Longe de toda a grandeza humana, de todo o pensamento mundano. Separados do clamor desordenado de um povo em confusão, nós poderemos, no estábulo sem luz e sem glória, contemplar em adoração o "menino que nos nasceu".
Sem precisar de fazer aplicações místicas ou sem dar interpretações simbólicas, nós podemos dar ao nosso texto a fisionomia de uma chamada à humildade mais profunda, à sobriedade mais sã, à renúncia mais completa; aí está o Natal, aí está o glorioso Rei.
Nestes dias, infelizmente, quase todos perderam o sentido, o significado do Natal e por este doloroso motivo vemos substituído o espetáculo do Filho de Deus que nasce num estábulo e é deitado numa manjedoura com esse mais coreográfico e mais vivaz, mas menos real e absolutamente nada sublime, de uma solenidade religiosa carregada de fios de prata e de flocos de algodão.

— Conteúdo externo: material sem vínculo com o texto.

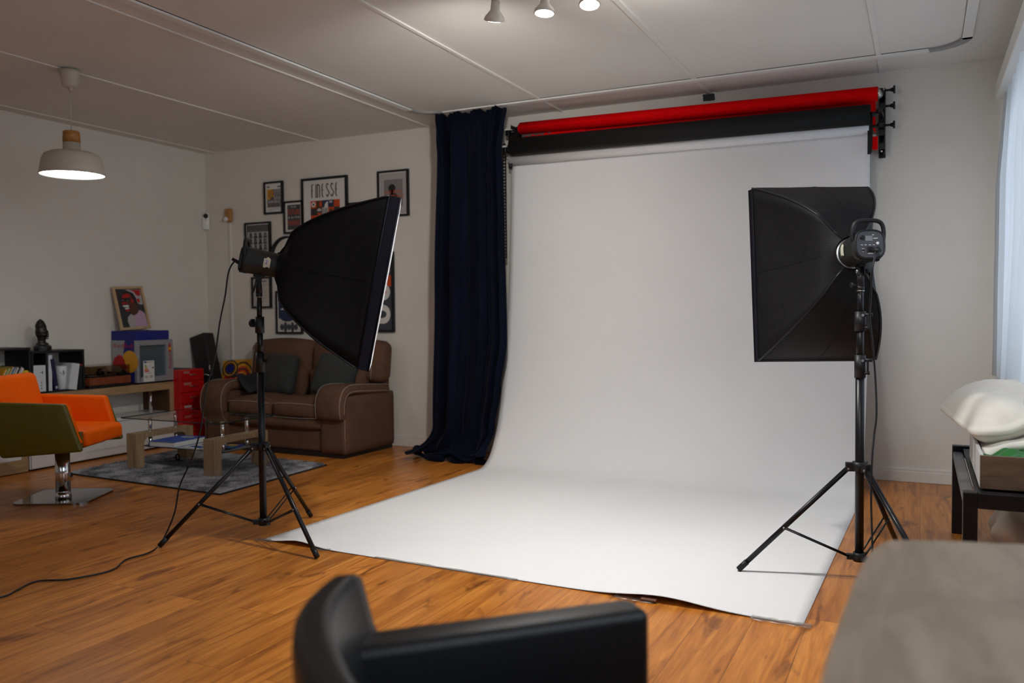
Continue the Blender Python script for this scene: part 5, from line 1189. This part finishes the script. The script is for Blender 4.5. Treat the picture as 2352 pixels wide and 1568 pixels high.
for xc in (-5.39, -4.605):
    # arch seen from the side: polygon in (y,z)
    ya, yb, zt, lw, bt = 4.515, 5.075, .285, .075, .036; r = .05
    out = [(ya, .016), (ya, zt), (yb, zt), (yb, .016), (yb-lw, .016)]
    for i in range(7): th = PI/2*i/6; out.append((yb-lw-r*(1-math.cos(th)), zt-bt-r*(1-math.sin(th))))
    for i in range(7): th = PI/2*(1-i/6); out.append((ya+lw+r*(1-math.cos(th)), zt-bt-r*(1-math.sin(th))))
    out.append((ya+lw, .016))
    def fx(u, v, w): return (w, u, v)
    m = MB(OAKV); m.prism([(ya, .016), (ya+lw, .016), (ya+lw, zt-bt-r), (ya+lw, zt-bt), (ya, zt-bt)], fx, xc-.05, xc+.05); leg1 = None
    m = MB(OAKV); m.prism(out, fx, xc-.05, xc+.05)
    part(m, 'oak_arch', t, True)
    m = MB(OAKY).box(xc-.0505, xc+.0505, ya+.002, yb-.002, zt-.0001, zt+.0012); part(m, 'arch_top', t, True)
    for y in (4.675, 4.925):
        xs = xc+(.02 if xc < -5 else -.02)
        m = MB(CHROME); m.cyl((xs, y, zt), (xs, y, .398), .0145, n=18); m.cyl((xs, y, zt+.001), (xs, y, zt+.006), .021, n=18); m.cyl((xs, y, .392), (xs, y, .398), .021, n=18); part(m, 'upper_post', t, True)
        m = MB(CHROME); m.cyl((xs, y, .17), (xs, y, zt-bt+.001), .0145, n=18); m.cyl((xs, y, .165), (xs, y, .172), .021, n=18); part(m, 'lower_post', t, True)
def glass_plate(name, x0, x1, y0, y1, z, th, mm, ch):
    pts = [(x0+ch, y0), (x1-ch, y0), (x1, y0+ch), (x1, y1-ch), (x1-ch, y1), (x0+ch, y1), (x0, y1-ch), (x0, y0+ch)]
    m = MB(mm); n = len(pts); m.add([(x, y, z+th) for x, y in pts], [list(range(n))])
    if mm is not GLASS: m.add([(x, y, z) for x, y in pts], [list(range(n))])
    m.use(GLEDGE); m.add([(x, y, z) for x, y in pts]+[(x, y, z+th) for x, y in pts], [(i, (i+1) % n, n+(i+1) % n, n+i) for i in range(n)])
    return part(m, name, t, True)
glass_plate('glass_top', -5.515, -4.495, 4.515, 5.105, .398, .008, GLASS, .018)
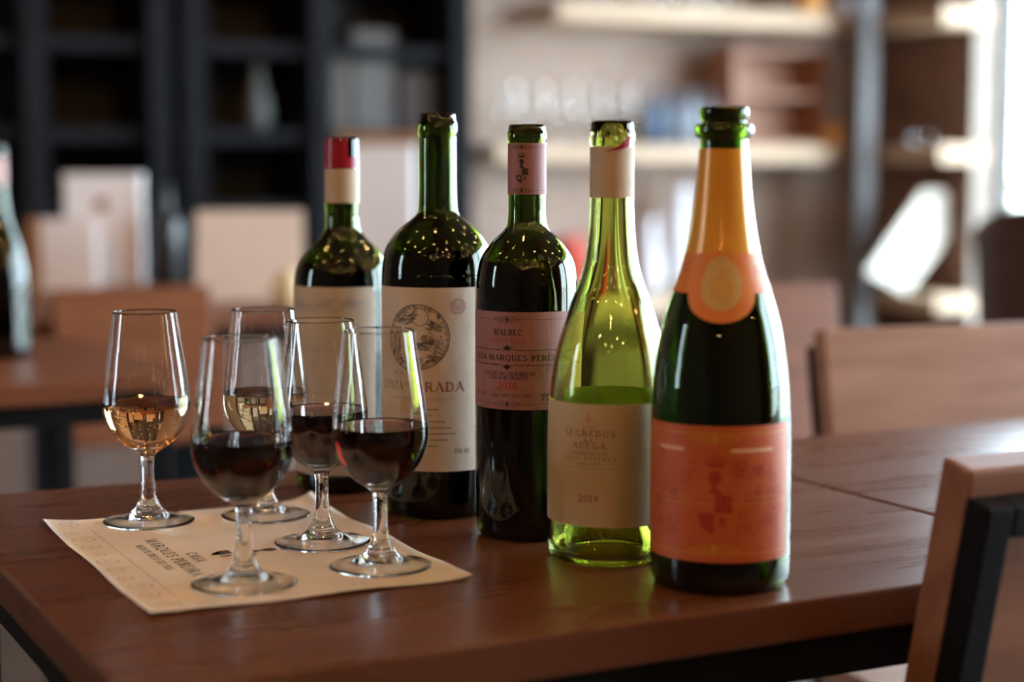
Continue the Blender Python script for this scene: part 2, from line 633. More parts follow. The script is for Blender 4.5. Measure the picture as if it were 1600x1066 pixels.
# ------------------------------------------------------------------ shelving on the brick walls
SH_Z = [(1.485, 1.545), (1.03, 1.085), (.525, .575)]
xs0 = on_y(868, 10, Y1 - .26).x
names = ['top', 'middle', 'lowest']
for k, (z0, z1) in enumerate(SH_Z):
    o = box('wall_shelf', (xs0 if k != 1 else xs0 - .22, Y1 - .27, z0), (X1 - .22, Y1 - .002, z1), M_SHELF, bevel=.004)
    tag(o, 'long pale wooden shelf on the back brick wall, %s of three' % names[k], 'shelf', None)
    o = box('wall_shelf', (X1 - .21, 4.58, z0), (X1 - .002, Y1 - .29, z1), M_SHELF, bevel=.004)
    tag(o, 'short pale shelf beside the window wall corner, %s of three' % names[k], 'shelf', None)
po = thing('shelf_post', 'grey steel post rising in front of the shelf corner', 'post', (X1 - .26, 4.93, 0))
box('pole', (-.033, -.033, .012), (.033, .033, ZC - .012), M_GREYMETAL, po, bevel=.004)
box('foot_plate', (-.06, -.06, 0), (.06, .06, .012), M_GREYMETAL, po, bevel=.002)
box('ceiling_plate', (-.06, -.06, ZC - .012), (.06, .06, ZC - .001), M_GREYMETAL, po, bevel=.002)

# slanting board by the right wall, sunlight put into its outline and white
yb_ = 4.76
pts = [on_y(px, py, yb_) for px, py in ((1352, 425), (1440, 298), (1478, 298), (1478, 372), (1412, 474))]
zlow = SH_Z[2][1] + .0005
verts = [(min(p.x, X1 - .01), yb_ - .01, max(p.z, zlow)) for p in pts] + [(min(p.x, X1 - .01), yb_ + .01, max(p.z, zlow)) for p in pts]
n = len(pts)
faces = [tuple(range(n)), tuple(range(2 * n - 1, n - 1, -1))] + [(i, i + n, (i + 1) % n + n, (i + 1) % n) for i in range(n)]
bm = bmesh.new()
bv = [bm.verts.new(v) for v in verts]
for f in faces:
    bm.faces.new([bv[i] for i in f])
o = bm_obj('sun_patch_board', bm, pmat('sun_patch_white', (.62, .56, .48), rough=.7, col2=(.66, .61, .53), scale=10))
tag(o, 'slanted board, white in imitation of a sun patch, leaning on the lowest short shelf', 'board')

# stemware on the middle shelf
GLASS_OUT = [(0, 5.0), (5, 4.8), (10, 4.3), (16, 3.0), (22, 1.7), (28, .6), (31.6, .02), (33.2, .05), (33.8, .8), (33.3, 1.5), (28, 2.6), (22, 3.7), (16, 5.6), (12.5, 7.8), (9.6, 11), (6.8, 16.5), (5.3, 23), (4.7, 31), (4.5, 39),
             (4.7, 46), (5.8, 50.5), (9, 53.4), (15, 57.2), (22, 63.6), (27.5, 71.2), (31, 79.8), (32.3, 88), (31.9, 97.5), (30.4, 110), (28.2, 125), (25.8, 141), (23.7, 156.3)]
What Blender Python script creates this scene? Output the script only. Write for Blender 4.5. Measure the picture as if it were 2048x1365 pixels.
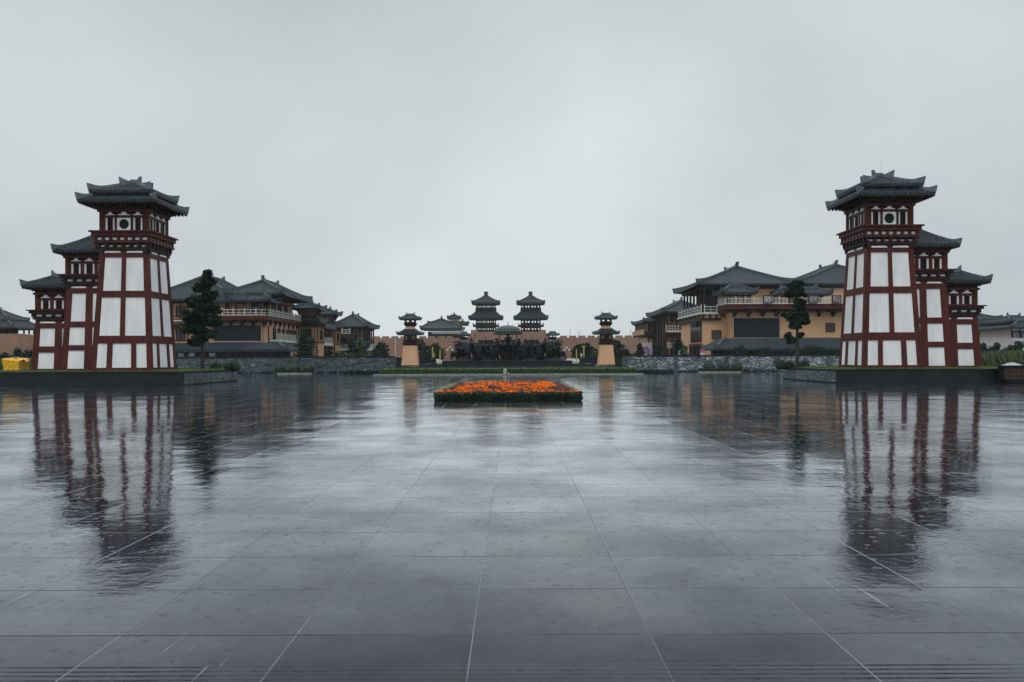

Não, não há lugar para Ele; e também hoje tudo se acolhe e tudo se recebe, mas o Rei do céu continua a ficar de fora... Talvez Ele deva ficar aí para que um grupo de humildes pastores possa ser guiado até à sua cama pelo exército celestial que canta em redor do seu chefe.
Queremos unir-nos aos guardas vigilantes do rebanho? Queremos também nós desviar o olhar do espetáculo multicolor deste mundo para virá-lo para o pobre abrigo de Belém?
Prostremo-nos na humilhação e adoremos o Rei que não teve, que não tem e que não pode ter um lugar na estalagem deste mundo!
Meditação sobre o Natal! De Roberto Bracco.